Natal/Progressed Chart Help

Would anyone be willing to help interpret my natal/progressed chart?

Chart
http://www.astro.com/tmpd/cvxsfileM..._25gw_01_chayne_2011515.33548.32653.gif?32761
Table
http://www.astro.com/tmpd/cvxsfileMgAcKo-u1305404560/astro_25gw_01_chayne_2011515.33590.1264.pdf

For the past 2 years i've been going through an internal spiritual struggle as to who I am and what i'm doing with my life. I feel pulled between serving my friends, and doing my own thing. I used to be friendly, outgoing and frivolous but recently feel more withdrawn, antisocial and a recluse. My friendly, gregarious nature is still there at times but i'm a bit more cautious now in how I act.
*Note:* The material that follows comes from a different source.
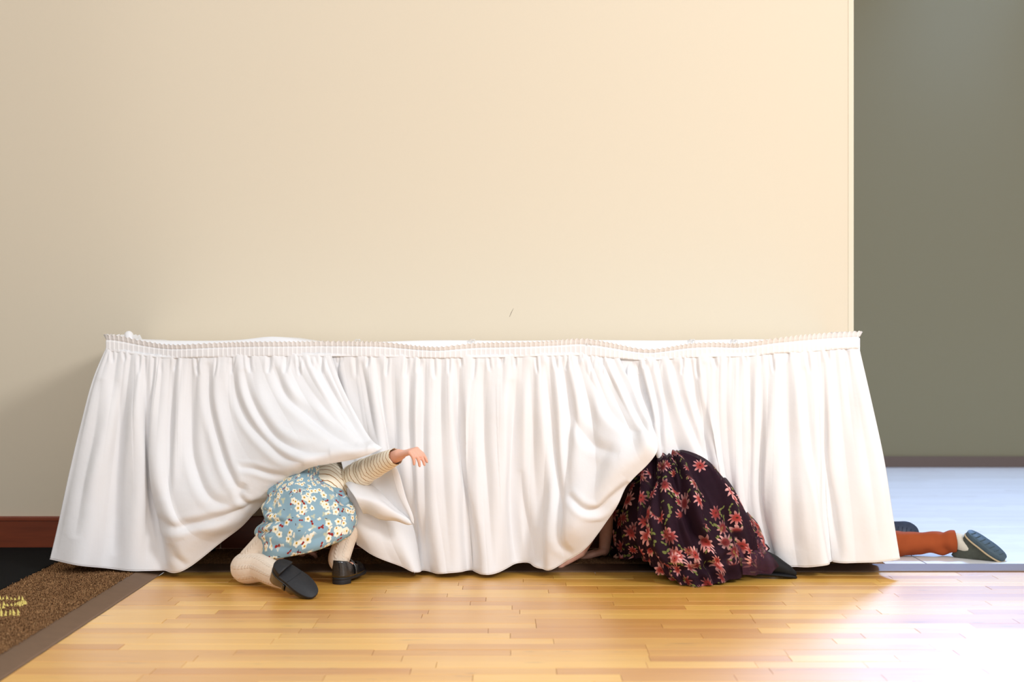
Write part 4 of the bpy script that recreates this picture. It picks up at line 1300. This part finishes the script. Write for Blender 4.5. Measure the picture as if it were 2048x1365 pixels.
# skirt over her hips: strands from the waist to the hem on the floor
TS = [  # waist -> hem, left round to the right; folds fan out
 ([(1245,955),(1228,1000),(1214,1060),(1212,1112)], [.34,.34,.34,.34]),
 ([(1262,950),(1246,995),(1234,1055),(1232,1112)], [.24,.24,.24,.24]),
 ([(1275,945),(1262,990),(1250,1050),(1245,1100),(1248,1118)], [.16,.14,.14,.14,.14]),
 ([(1285,935),(1275,985),(1262,1040),(1262,1090),(1270,1118)], [.10,.07,.06,.06,.07]),
 ([(1292,925),(1285,975),(1274,1030),(1276,1085),(1290,1122)], [.06,-.01,-.03,-.04,-.01]),
 ([(1300,916),(1292,965),(1284,1020),(1286,1075),(1306,1125),(1318,1146)], [.03,-.05,-.10,-.12,-.11,-.10]),
 ([(1308,909),(1306,955),(1300,1010),(1304,1070),(1325,1130),(1350,1163)], [.0,-.08,-.15,-.18,-.19,-.19]),
 ([(1318,905),(1325,945),(1330,1000),(1338,1065),(1358,1130),(1382,1175)], [-.02,-.09,-.17,-.21,-.225,-.23]),
 ([(1332,903),(1350,935),(1365,990),(1378,1060),(1398,1125),(1418,1171)], [-.02,-.09,-.17,-.21,-.215,-.215]),
 ([(1346,903),(1375,930),(1400,985),(1418,1055),(1440,1115),(1452,1164)], [-.02,-.09,-.16,-.195,-.20,-.19]),
 ([(1358,904),(1398,930),(1428,980),(1452,1045),(1474,1105),(1484,1154)], [-.02,-.07,-.13,-.17,-.17,-.14]),
 ([(1370,906),(1416,935),(1448,982),(1475,1040),(1498,1092),(1510,1138)], [-.0,-.04,-.09,-.12,-.125,-.09]),
 ([(1380,909),(1426,942),(1460,988),(1486,1038),(1510,1080),(1530,1110)], [.02,-.0,-.03,-.05,-.08,-.09]),
 ([(1388,914),(1432,948),(1466,996),(1492,1045),(1514,1078),(1532,1102)], [.05,.04,.03,.02,.0,-.02]),
 ([(1392,922),(1434,960),(1468,1010),(1496,1060),(1520,1100),(1530,1125)], [.10,.10,.10,.09,.08,.08]),
]
LT = [([(1311,950),(1291,990),(1283,1035),(1291,1090),(1314,1138)], 8, -.022),
      ([(1336,935),(1353,974),(1375,1035),(1395,1075),(1428,1095),(1450,1090)], 7, -.024),
      ([(1386,930),(1422,990),(1450,1040),(1478,1085),(1490,1115)], 7, -.018),
      ([(1404,1005),(1408,1035),(1414,1063),(1430,1088)], 5, -.012),
      ([(1295,1095),(1330,1133),(1372,1141),(1428,1129),(1472,1099)], 7, -.016),
      ([(1322,925),(1316,980),(1322,1040),(1345,1100),(1380,1120)], 6, -.013),
      ([(1360,920),(1400,975),(1430,1035),(1455,1070)], 5, -.010)]
def tul_disp(seed, amp, off):
    rg = random.Random(seed)
    cf = folds((.10, .20), rg, .9); mf = folds((.035, .07), rg, .9)
    def f(u, v, G):
        s_ = np.sin(PI*np.clip(v*1.05, 0, 1))**.6
        w_ = .02*np.sin(v*5+u*9)
        return off+.75*amp*cf(u+w_)*s_+amp*.3*mf(u+w_*.5)*(.3+v)*1.0+crease_field(G, LT), 0*u
    return f
ST = [strand(p, y) for p, y in TS]
GT0 = sheet(ST, 220, 90, tul_disp(9, .050, -.016))
ln_ = link('skirt_lining', join_meshes('skirt_lining', [grid_parts(GT0)]), M['plum'], g2)
ln_.modifiers.new('t', 'SOLIDIFY').thickness = .001
GT1 = sheet(ST, 320, 120, tul_disp(9, .062, -.010))
tu = link('tulle_skirt', join_meshes('tulle_skirt', [grid_parts(GT1)]), M['tulle'], g2)
tu['label'] = 'sheer plum tulle printed with pink daisies'
# loose tulle trailing over the foot
TR = [
 ([(1470,1090),(1480,1120),(1488,1152)], [-.16,-.17,-.15]),
 ([(1495,1085),(1510,1118),(1515,1150)], [-.12,-.14,-.12]),
 ([(1508,1080),(1526,1106),(1542,1147)], [-.08,-.115,-.105]),
 ([(1518,1086),(1540,1106),(1558,1132)], [-.07,-.10,-.105])]
GR_ = sheet([strand(p, y) for p, y in TR], 60, 30, lambda u, v, G: (.006*np.sin(u*16+v*4), 0*u))
def sheer():
    m, nt, b = new_mat('sheer_plum_net')
    b.inputs['Base Color'].default_value = (.075, .018, .045, 1); b.inputs['Roughness'].default_value = .8
    tc = N(nt, 'ShaderNodeTexCoord')
    lk(nt, mth(nt, 'ADD', .35, mth(nt, 'MULTIPLY', noise(nt, tc.outputs['Object'], 60, 2), .3)), b.inputs['Alpha'])
    return m
M['sheer'] = sheer()
ot = link('tulle_edge', join_meshes('tulle_edge', [grid_parts(GR_)]), M['sheer'], g2)

# ---------------------------------------------------------------- child in rust trousers
g3 = empty('person', (1.3, .3, CZ), 'person lying under the table, only rust trousers and slate shoes showing at the right end', 'person')
an3 = V3(P(1908, 1085, .285)); kn3 = V3(P(1770, 1088, .30)); hp3 = V3((.98, .36, .105))
hp3b = V3((.98, .40, .12)); kn3b = V3((1.20, .40, .075)); an3b = V3(P(1764, 1052, .40))
ch3 = V3((.70, .36, .13)); hc3 = V3((.50, .35, .17))
caps3 = [(hp3, .062, kn3, .034), (kn3, .034, an3, .024), (hp3b, .062, kn3b, .034), (kn3b, .034, an3b, .024), (V3((.98, .38, .115)), .085, ch3, .08), (ch3, .04, hc3, .035),
         (ch3+Vector((0, -.06, 0)), .035, V3((.56, .24, .06)), .025), (V3((.56, .24, .06)), .025, V3((.46, .24, .045)), .018),
         (ch3+Vector((0, .04, 0)), .035, V3((.58, .44, .08)), .025), (V3((.58, .44, .08)), .025, V3((.47, .44, .045)), .018)]
caps3 += hand(V3((.46, .24, .045)), (-1, 0, -.1), (0, 0, -1), (0, 1, 0), L=.11, curl=(.1, .15, .15), r=.007)
caps3 += hand(V3((.47, .44, .045)), (-1, 0, -.1), (0, 0, -1), (0, -1, 0), L=.11, curl=(.1, .15, .15), r=.007)
balls3 = []
f3, u3, s3_, rot3 = head(caps3, balls3, hc3, .088, (-1, 0, .1), (.1, 0, 1))
mS = frame(P(1934, 1065, .25), P(1991, 1107, .20)-P(1934, 1065, .25), (.62, -.52, .56))
mS2 = frame(P(1768, 1064, .42), (1, -.1, -.12), (.1, -.9, .3))
caps3 += foot_caps(mS, .16, .022, an3)+foot_caps(mS2, .14, .020, an3b)
organic('body', caps3, balls3, M['skin'], g3, voxel=.0040, smooth=4)
face_bits(g3, hc3, .088, f3, u3, s3_, rot3); hair(g3, hc3, .088, f3, u3, s3_, rot3, tail=False)
def trou_disp(t, th):
    return .0060*math.sin(t*44+math.sin(th+.5)*3.0)*max(0, 1-abs(t-.93)/.16)+.0035*math.sin(t*60+th*2)*max(0, 1-abs(t-.62)/.12)+.0012*math.sin(th*5+t*7)
tr1 = tube([hp3, along(hp3, kn3, .5), kn3, along(kn3, an3, .4), along(kn3, an3, .72), along(kn3, an3, .93), an3+Vector((.002, 0, 0))], [.082, .064, .046, .0405, .0365, .0405, .0375], 60, 160, caps=False, dispf=trou_disp)
tr2 = tube([hp3b, along(hp3b, kn3b, .5), kn3b, along(kn3b, an3b, .5), along(kn3b, an3b, .92)], [.082, .064, .048, .040, .034], 30, 60, caps=False)
tr3 = tube([V3((.90, .38, .12)), V3((.98, .38, .115)), V3((1.03, .38, .11))], [.085, .092, .085], 30, 20)
tro = link('trousers', join_meshes('trousers', [tr1, tr2, tr3]), M['rust'], g3)
tro.modifiers.new('t', 'SOLIDIFY').thickness = .0018
link('shirt', join_meshes('shirt', [tube([V3((.96, .37, .125)), V3((.85, .365, .13)), V3((.66, .36, .135)), V3((.60, .36, .14))], [.092, .09, .088, .06], 30, 30),
     tube([ch3+Vector((0, -.04, 0)), V3((.58, .25, .065))], [.042, .032], 20, 10), tube([ch3+Vector((0, .03, 0)), V3((.60, .43, .085))], [.042, .032], 20, 10)]), M['grey_shirt'], g3)
link('sock', join_meshes('sock', [tube([along(kn3, an3, .9), an3+Vector((.006, 0, .002)), mS @ Vector((0, .030, .040)), mS @ Vector((0, .070, .026))], [.031, .031, .029, .024], 24, 16)]), M['sock'], g3)
link('sock', join_meshes('sock', [tube([along(kn3b, an3b, .85), an3b, mS2 @ Vector((0, .03, .034))], [.028, .027, .026], 24, 16)]), M['sock'], g3)
def sneaker(m, L, side, upm, solem):
    up = upper_shell(L, .084, .072, m, [.098, .094, .080, .062, .046, .018], side=side, open_to=.50, lip=.5, rows=11)
    shoe = link('shoe', join_meshes('shoe', [up]), upm, g3)
    shoe.modifiers.new('t', 'SOLIDIFY').thickness = .004
    so = outline(L*1.02, .092, .080, 48, side)
    link('sole', join_meshes('sole', [extrude_outline(so, -.010, .006, m)]), solem, shoe, smooth=False)
    # tread ridges
    rg = []
    for k in range(7):
        y = L*(.12+.125*k); wd = .016+.008*math.sin(PI*k/6)
        rg.append(bar(xf(m, [(-wd, y, -.0105), (wd, y+.004, -.0105)]), .0016, 6, 4))
    link('tread', join_meshes('tread', rg), solem, shoe)
    pp = [(x*1.02, y, .0075) for x, y in outline(L*1.02, .092, .080, 48, side)]
    pp.append(pp[0])
    link('piping', join_meshes('piping', [tube(xf(m, pp), [.0030]*len(pp), 8, 120, caps=False)]), M['piping'], shoe)
    for k in range(3):
        a = [(math.cos(q)*.022, L*(.50+.07*k), .030+.013*math.sin(q)) for q in np.linspace(.1, PI-.1, 9)]
        link('lace', join_meshes('lace', [bar(xf(m, a), .0022, 6, 24)]), M['piping'], shoe)
    ey = [(.0345*side, L*.62+.006*math.cos(q), .018+.004*math.sin(q)) for q in np.linspace(0, 2*PI, 12)]
    link('eyelet', join_meshes('eyelet', [bar(xf(m, ey), .0012, 6, 30)]), M['piping'], shoe)
    return shoe
sneaker(mS, .150, 1, M['olive_suede'], M['slate'])
sneaker(mS2, .120, 1, M['navy'], M['navy'])
print('done')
I have also recently picked up music during those 2 years and used it somewhat as an escape from my reality I was facing. I wouldn't say that i've gotten good, but do think about pursuing it as a way to make a living from time to time. I was wondering if that has anything to do with my chart? I also have met a friend during this time who has helped me spiritually and psychically. He has an Aquarius sun, Leo moon, and Pisces asc. Is he trustworthy? I do consider him one of, if not, my best friend, but for the short time we've known each other and the fact that he lied to me upon first meeting him makes me wary. Although I do feel a spiritual connection amongst him unlike any other. He challenges me to grow spiritually and intellectually. I still feel pulled towards my old friends and feel like helping them with all that i've learned from him. I don't want to blame them, but do feel like they are the reason why I began this spiritual quest to learn more about myself. I feel like i've messed up a lot of things with them and used that as the reason to close myself off. Does that have anything to do with my natal Saturn, Neptune and Uranus in the 11th house? Now, I feel like i'm supposed to be helping them with starting up a clothing company. Does that have anything to do with my progressed chart? For now that I know those three planets are in the 10th house. I'm basically torn between risking spiritual/intellectual development to sacrifice myself to help my friends and be with them, and to be alone, but develop myself spiritually and intellectually. With my friends I feel like I can start this clothing company, with my new friend, I feel like I can pursue music. One has to do with benefiting my social group, the other the whole world. Is there anything in my chart the points the direction I should be going? I am also debating going back to school or to move in with my sister and her boyfriend sometime in July. Any help as to what would be the right choice?